• [Aim] Each line from the start of the data below through the one containing "scene.camera = cam" must be reproduced exactly.
________________________
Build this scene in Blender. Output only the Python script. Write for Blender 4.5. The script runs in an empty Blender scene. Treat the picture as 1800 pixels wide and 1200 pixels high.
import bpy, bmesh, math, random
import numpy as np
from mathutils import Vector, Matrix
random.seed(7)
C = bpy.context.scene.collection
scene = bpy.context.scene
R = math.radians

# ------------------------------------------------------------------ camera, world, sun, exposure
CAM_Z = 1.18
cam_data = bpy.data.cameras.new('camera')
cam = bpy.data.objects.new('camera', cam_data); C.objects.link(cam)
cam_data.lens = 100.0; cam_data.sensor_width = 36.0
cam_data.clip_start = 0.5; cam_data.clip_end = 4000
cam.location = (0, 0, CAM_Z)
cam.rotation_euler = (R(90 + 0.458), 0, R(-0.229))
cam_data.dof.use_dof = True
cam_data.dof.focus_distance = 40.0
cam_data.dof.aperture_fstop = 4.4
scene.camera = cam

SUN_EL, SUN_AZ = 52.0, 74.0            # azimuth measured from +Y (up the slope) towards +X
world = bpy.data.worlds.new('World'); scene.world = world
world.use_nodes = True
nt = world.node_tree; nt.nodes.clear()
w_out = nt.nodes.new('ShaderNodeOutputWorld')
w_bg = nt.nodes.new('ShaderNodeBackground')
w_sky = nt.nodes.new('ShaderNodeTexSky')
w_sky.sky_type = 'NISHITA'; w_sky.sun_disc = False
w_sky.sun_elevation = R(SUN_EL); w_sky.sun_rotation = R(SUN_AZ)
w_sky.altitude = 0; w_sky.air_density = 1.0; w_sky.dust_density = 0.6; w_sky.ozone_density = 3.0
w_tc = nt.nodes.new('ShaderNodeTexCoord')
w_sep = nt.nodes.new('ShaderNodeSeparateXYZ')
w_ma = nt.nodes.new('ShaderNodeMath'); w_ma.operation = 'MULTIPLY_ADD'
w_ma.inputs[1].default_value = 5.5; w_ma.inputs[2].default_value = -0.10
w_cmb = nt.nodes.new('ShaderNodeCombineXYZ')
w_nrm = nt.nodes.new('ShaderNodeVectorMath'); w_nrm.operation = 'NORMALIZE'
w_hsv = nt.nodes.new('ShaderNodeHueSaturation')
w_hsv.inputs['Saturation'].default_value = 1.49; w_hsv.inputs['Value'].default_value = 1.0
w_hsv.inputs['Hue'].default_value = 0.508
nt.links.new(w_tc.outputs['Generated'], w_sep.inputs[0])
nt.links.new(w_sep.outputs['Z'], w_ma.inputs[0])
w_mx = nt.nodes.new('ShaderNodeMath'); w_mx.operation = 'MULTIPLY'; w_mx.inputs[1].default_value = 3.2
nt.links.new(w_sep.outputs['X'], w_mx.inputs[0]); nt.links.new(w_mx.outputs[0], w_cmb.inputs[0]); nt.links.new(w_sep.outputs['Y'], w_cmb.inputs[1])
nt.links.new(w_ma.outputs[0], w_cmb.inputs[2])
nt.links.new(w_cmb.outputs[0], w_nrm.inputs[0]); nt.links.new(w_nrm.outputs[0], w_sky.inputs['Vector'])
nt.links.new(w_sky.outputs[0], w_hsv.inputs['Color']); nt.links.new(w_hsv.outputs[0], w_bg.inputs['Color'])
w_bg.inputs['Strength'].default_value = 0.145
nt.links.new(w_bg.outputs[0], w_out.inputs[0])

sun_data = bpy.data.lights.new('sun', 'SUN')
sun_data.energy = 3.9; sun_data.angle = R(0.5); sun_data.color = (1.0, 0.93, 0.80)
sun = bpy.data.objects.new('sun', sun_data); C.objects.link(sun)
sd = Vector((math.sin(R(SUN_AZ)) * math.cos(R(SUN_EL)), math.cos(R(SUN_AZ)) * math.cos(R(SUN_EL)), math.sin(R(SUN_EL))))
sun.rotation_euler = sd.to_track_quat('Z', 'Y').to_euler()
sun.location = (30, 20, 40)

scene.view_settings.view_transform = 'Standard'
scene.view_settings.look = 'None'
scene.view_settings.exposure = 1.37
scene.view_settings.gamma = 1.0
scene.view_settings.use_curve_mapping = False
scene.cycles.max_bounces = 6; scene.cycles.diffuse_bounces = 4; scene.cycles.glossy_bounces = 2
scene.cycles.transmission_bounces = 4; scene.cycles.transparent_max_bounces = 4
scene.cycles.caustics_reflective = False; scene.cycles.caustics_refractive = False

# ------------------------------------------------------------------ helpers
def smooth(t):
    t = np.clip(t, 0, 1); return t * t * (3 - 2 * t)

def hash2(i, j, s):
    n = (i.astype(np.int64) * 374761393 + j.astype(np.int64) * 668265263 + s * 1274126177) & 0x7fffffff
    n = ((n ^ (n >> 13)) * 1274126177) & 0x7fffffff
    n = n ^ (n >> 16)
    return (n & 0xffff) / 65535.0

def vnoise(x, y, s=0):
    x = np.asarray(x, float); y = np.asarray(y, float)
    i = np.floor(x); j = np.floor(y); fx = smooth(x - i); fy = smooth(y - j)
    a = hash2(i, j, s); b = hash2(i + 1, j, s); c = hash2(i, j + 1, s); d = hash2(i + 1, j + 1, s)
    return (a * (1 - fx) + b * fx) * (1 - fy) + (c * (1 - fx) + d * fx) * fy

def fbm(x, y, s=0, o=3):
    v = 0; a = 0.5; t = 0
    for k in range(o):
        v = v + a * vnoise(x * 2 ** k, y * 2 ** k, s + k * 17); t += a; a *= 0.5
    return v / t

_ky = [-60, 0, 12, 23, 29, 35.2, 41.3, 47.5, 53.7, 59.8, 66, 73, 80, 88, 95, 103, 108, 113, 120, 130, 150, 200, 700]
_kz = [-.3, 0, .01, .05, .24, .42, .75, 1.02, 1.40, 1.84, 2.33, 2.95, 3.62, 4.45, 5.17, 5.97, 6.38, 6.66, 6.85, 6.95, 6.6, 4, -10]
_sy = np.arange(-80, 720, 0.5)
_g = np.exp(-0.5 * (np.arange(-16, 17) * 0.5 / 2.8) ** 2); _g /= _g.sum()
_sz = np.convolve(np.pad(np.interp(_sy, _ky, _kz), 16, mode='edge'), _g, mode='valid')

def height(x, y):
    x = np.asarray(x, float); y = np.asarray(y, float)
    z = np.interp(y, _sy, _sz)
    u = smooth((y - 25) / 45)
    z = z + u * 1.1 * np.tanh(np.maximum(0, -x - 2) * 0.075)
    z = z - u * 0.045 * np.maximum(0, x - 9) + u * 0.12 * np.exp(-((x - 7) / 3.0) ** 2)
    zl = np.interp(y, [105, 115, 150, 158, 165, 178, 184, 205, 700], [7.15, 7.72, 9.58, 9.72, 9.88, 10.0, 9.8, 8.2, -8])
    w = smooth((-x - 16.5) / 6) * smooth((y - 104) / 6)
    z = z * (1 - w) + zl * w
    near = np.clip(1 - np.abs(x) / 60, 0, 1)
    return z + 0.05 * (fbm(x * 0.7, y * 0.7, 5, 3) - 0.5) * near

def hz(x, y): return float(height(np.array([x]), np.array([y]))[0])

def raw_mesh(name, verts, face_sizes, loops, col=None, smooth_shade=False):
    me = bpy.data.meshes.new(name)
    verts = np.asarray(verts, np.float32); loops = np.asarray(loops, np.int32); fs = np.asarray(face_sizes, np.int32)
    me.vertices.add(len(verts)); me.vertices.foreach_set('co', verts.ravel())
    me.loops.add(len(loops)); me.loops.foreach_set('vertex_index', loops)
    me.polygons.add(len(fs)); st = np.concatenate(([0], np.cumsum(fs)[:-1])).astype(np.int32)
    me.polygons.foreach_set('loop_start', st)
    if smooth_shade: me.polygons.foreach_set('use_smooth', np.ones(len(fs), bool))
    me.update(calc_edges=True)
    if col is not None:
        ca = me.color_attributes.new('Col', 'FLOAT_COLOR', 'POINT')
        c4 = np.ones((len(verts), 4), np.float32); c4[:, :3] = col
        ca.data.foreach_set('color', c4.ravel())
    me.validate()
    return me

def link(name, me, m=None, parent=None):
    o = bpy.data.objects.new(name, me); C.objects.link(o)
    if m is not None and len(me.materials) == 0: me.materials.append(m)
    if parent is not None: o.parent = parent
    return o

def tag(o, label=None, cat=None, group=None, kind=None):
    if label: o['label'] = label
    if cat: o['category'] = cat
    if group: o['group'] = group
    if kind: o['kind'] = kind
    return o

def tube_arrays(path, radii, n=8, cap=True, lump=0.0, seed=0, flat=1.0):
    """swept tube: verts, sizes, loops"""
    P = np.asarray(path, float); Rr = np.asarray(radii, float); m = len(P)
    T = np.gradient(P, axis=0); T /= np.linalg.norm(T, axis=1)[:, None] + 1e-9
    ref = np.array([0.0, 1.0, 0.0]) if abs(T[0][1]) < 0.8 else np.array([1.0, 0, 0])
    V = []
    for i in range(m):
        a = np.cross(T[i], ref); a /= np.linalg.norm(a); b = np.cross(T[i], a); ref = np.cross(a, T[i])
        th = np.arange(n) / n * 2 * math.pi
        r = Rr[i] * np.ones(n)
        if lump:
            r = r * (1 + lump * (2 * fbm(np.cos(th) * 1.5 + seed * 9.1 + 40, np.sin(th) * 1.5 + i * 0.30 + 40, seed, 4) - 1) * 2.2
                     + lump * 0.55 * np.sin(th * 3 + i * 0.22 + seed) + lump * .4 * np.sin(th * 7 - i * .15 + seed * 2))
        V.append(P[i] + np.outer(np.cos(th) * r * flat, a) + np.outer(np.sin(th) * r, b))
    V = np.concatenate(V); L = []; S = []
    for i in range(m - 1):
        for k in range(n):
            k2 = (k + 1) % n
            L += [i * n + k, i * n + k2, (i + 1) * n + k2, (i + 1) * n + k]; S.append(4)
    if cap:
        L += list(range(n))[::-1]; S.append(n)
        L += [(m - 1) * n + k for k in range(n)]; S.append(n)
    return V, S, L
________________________
• [Response to this task]
Build this scene in Blender. Output only the Python script. Write for Blender 4.5. The script runs in an empty Blender scene. Treat the picture as 1800 pixels wide and 1200 pixels high.
import bpy, bmesh, math, random
import numpy as np
from mathutils import Vector, Matrix
random.seed(7)
C = bpy.context.scene.collection
scene = bpy.context.scene
R = math.radians

# ------------------------------------------------------------------ camera, world, sun, exposure
CAM_Z = 1.18
cam_data = bpy.data.cameras.new('camera')
cam = bpy.data.objects.new('camera', cam_data); C.objects.link(cam)
cam_data.lens = 100.0; cam_data.sensor_width = 36.0
cam_data.clip_start = 0.5; cam_data.clip_end = 4000
cam.location = (0, 0, CAM_Z)
cam.rotation_euler = (R(90 + 0.458), 0, R(-0.229))
cam_data.dof.use_dof = True
cam_data.dof.focus_distance = 40.0
cam_data.dof.aperture_fstop = 4.4
scene.camera = cam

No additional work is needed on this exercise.